Ongoing Developments in Performance and Accountability — seminar with the Auditor-General of Australia

Australian A-G meets with Bank and Fund staff

Posted by Jim Brumby, World Bank

The Auditor-General of Australia, Mr. Ian McPhee, discussed wide ranging issues related to public sector performance and accountability at a joint Bank-Fund seminar held at the World Bank on December 11, 2007. Mr. McPhee drew attention to the importance of openness and transparency, not only in the work of the executive but also in the execution of the work of the Australian National Audit Office (ANAO).

Mr. McPhee drew attention to a number of areas where recent innovations had been helpful in assisting performance and accountability, in particular through the use of

  • audit (internal) committees in agencies with independent (non-agency) members,
  • certifications by agency chief executives as to the compliance of their agencies with relevant laws, and
  • agency governance boards, comprised of agency senior management, that bring collective managerial responsiblity to bear in agency operations

He saw this as part of a trend of reinforcing the responsibility for management on chief executive officers in the context of their ongoing access to managerial flexibility.

He spoke of a number of emerging issues in Australia, such as

  • a move to introduce more program-related performance information rather than high level outcomes information, to enable better evaluation of agency performance
  • consideration of the whole of government balance sheet, at the same time as reconsideration as to the appropriate way of funding agency capital, and
  • the need to establish accountability mechanisms for cross-departmental work.

He said that although accrual budgeting and accounting had generally been seen as very successful, with accrual information especially useful at agency level, cash had tended to receive most focus at the aggregate level.

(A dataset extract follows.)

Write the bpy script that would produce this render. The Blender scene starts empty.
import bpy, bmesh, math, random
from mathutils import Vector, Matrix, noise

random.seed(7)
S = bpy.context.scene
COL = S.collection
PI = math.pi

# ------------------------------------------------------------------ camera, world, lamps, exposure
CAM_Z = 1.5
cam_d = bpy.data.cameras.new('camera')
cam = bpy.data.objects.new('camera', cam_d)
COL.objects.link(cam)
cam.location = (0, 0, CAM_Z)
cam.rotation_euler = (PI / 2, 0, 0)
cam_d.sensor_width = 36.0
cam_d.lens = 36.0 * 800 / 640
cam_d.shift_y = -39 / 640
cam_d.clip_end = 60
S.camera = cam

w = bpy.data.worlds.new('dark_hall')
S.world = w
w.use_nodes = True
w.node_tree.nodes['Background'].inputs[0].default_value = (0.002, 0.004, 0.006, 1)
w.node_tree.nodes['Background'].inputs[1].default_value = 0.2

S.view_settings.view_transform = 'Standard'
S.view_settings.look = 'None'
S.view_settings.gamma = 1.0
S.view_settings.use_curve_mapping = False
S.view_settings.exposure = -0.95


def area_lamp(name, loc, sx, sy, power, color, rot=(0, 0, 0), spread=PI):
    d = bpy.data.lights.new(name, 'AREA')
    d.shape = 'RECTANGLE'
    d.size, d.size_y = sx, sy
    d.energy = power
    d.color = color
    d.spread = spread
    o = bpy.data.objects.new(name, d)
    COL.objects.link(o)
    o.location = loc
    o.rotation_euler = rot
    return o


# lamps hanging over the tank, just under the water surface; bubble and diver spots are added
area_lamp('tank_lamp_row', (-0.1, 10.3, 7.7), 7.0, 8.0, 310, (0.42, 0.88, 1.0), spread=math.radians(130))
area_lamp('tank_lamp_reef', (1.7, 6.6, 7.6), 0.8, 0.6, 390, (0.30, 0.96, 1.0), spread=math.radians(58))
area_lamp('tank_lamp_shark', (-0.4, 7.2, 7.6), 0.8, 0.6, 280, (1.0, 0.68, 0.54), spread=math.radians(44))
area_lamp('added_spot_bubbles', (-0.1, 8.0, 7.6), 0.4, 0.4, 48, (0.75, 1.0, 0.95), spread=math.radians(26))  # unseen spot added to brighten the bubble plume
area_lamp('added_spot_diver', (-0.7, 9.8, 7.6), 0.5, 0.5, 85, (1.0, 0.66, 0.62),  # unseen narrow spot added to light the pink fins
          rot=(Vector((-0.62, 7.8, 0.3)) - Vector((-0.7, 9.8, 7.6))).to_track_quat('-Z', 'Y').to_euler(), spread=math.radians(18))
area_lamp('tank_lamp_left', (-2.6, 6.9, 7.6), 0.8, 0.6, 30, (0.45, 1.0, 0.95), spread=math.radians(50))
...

Mr. McPhee drew attention to some specific work carried out in the recent past by ANAO, including a review of the Regional Partnerships Program. He said that this study had highlighted the need for departments to give good advice to ministers, and for ministers to be conscious of the fact that
under the program, they actually had responsibility for approving specific expenditures under the applicable financial management legislation, and it was therefore important that they appreciated the differences between such decisions and policy decisions. It was also desirable that ministers recorded the basis to their decisions where the reasons were not apparent from the supporting papers.

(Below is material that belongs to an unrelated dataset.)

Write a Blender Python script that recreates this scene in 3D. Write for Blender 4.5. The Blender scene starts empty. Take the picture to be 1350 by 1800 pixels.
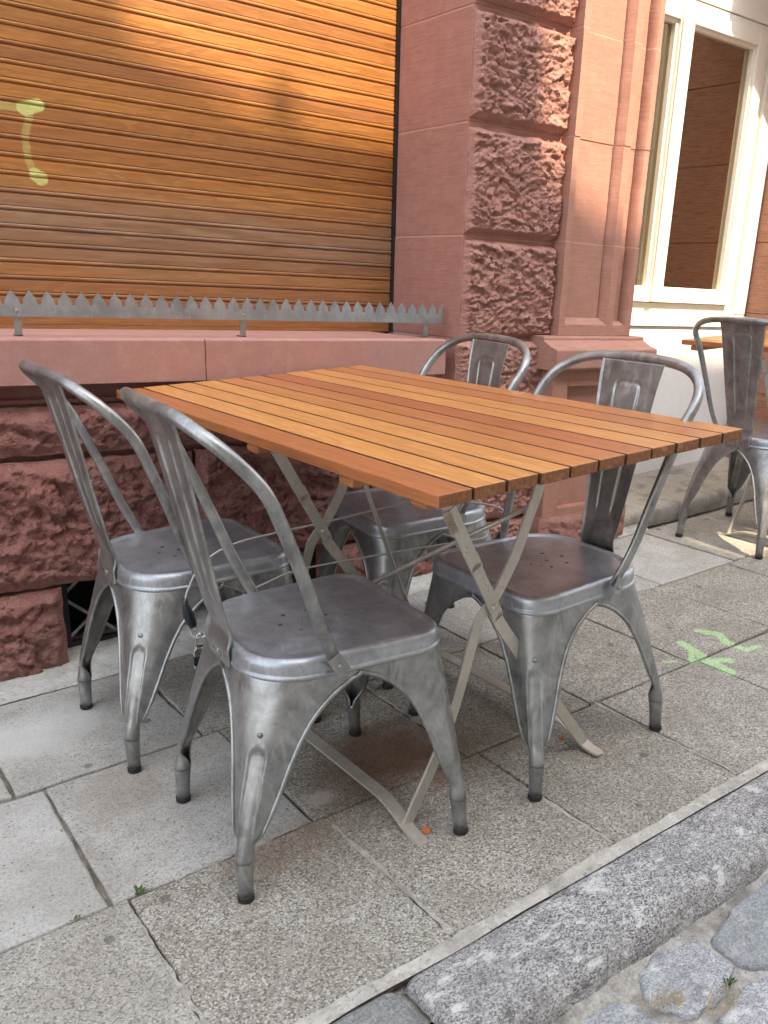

He also highlighted that ANAO publishes Better Practice Guides, as an aid to better public administration. Guide topics include: Public Sector Internal Audit; Fairness and Transparency in Purchasing Decisions. Probity in Australian Government Procurement; Implementation of Programme and Policy Initiatives; and, Preparation of Financial Statements by Public Sector Entities. These are avaiable on-line at the link above. 

Mr. McPhee said that for performance indicators to be useful in decision making and for program evaluation, it was important that they be defined at the outset of a program, and that it was preferable to focus on a smaller rather than a larger number. He also touched on issues of risk management, contingent liabilities, and costing of election commitments under the Charter of Budget Honesty, among other topics. He said that incremental reform agenda in Australia had been successful, with all the preceding steps providing a sound basis to move on.

Mr. McPhee also made mention of the core nature of assurance auditing in providing a foundation of credibility for the undertaking of other audit work, such as performance audits, but that in a capacity constrained environment, it was important for auditors to focus on the core assurance function in the first instance.

Regarding the work of other SAIs, Mr. McPhee noted that IFAC and INTOSAI had signed an MOU that would allow INTOSAI members to adopt private sector international auditing standards for the public sector.